Frankie

THINGS THAT GO BUMP

Four writers remember the creepiest thing that’s ever happened to them.

- By Caro Cooper -

I’ve had scary things happen to me, but reading the news puts my ‘scary things’ into perspectiv­e. The creepiest things I’ve experience­d have only resulted in heightened anxiety, a few calls to the police, and sleepless nights spent clutching baseball bats. I’m grateful for that – it hasn’t made me any less of a wuss, though.

I was never brave when it came to intruders or the supernatur­al. After my sister terrified me with ghost stories in year 6 (from her recollecti­on, they were “ghost jokes”), I slept in her bed every night until I graduated. I’d fall asleep in my own bed, then wake in fear and creep into her room. Anxiety was my hometown.

In my final years of school, we lived in a big, empty house with our dad; two useless, lovable dogs; and a cat with scabby, fly-bitten ears. The cat would scratch his scabs off and shake his head, leaving knee-high blood splatters on the white walls at the very height I imagined blood would spray if one were to, say, stab a person on the ground. Our blood-splattered house was in the middle of suburbia, but isolated enough from neighbours to be the site of a horror film – at least, in the imaginatio­n of a real wuss.

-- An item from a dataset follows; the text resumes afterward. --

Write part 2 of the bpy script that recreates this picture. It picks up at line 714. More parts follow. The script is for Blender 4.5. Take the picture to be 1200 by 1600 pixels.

By the time I reached my senior years, my sister was at university and Dad worked long hours. This often left just me, the bloodied cat and lazy dogs at home. If Dad was home, he’d work upstairs while I studied downstairs. Whether I was alone or just separated by rooms and stairs, the house scared me. I was convinced every creak was a ghost or the footsteps of an intruder intent on slaughteri­ng me and stealing my maths textbook.

My fear peaked while I prepared for my exams. I was stressed, on edge and overtired. I sat at my desk in the empty house, hearing the tip-tapping of a killer working their way down the hallway. I did what any sane kid would do: grabbed a baseball bat and the decorative sword-and-dagger set my parents had smuggled back from Madrid. Then, I waited. Crouched in the gap behind the study door, I unsheathed the sword. I’m not sure what I intended to do – stab them? Conk them on the head with the bat? Wield sword and dagger for a double-pronged attack? My heart was pounding in every limb; my throat closed over and my mouth pooled with spit. I stayed in that spot for over an hour, convinced the killer was crouched on the other side, waiting for me to make a move. I could hear his breath, feel his presence. I considered running through the house, weapons drawn, and straight out the front door, but each time I prepared to launch, my knees locked, keeping me in that painful position.

Finally, I heard the cheery call of my dad arriving home. The intruder’s breathing vanished. My heart stopped pounding and my knees unlocked. I sheathed the sword and returned the weapons to the shelf, before skipping out to greet Dad, acting as if nothing had happened. I knew I couldn’t tell him about my panic because, even in my heightened state, I was aware there was something wrong with my behaviour. This wasn’t the first time I’d been paralysed by the fear of an intruder in our house. It was becoming regular. Too regular.

Like big feet, I’ve grown into my anxiety – it fits me better now, but I’m still the same scaredy-cat at heart. I don’t keep decorative weaponry in my house, but that’s entirely an aesthetic choice. I do still have a baseball bat handy, though. Some things you just don’t outgrow.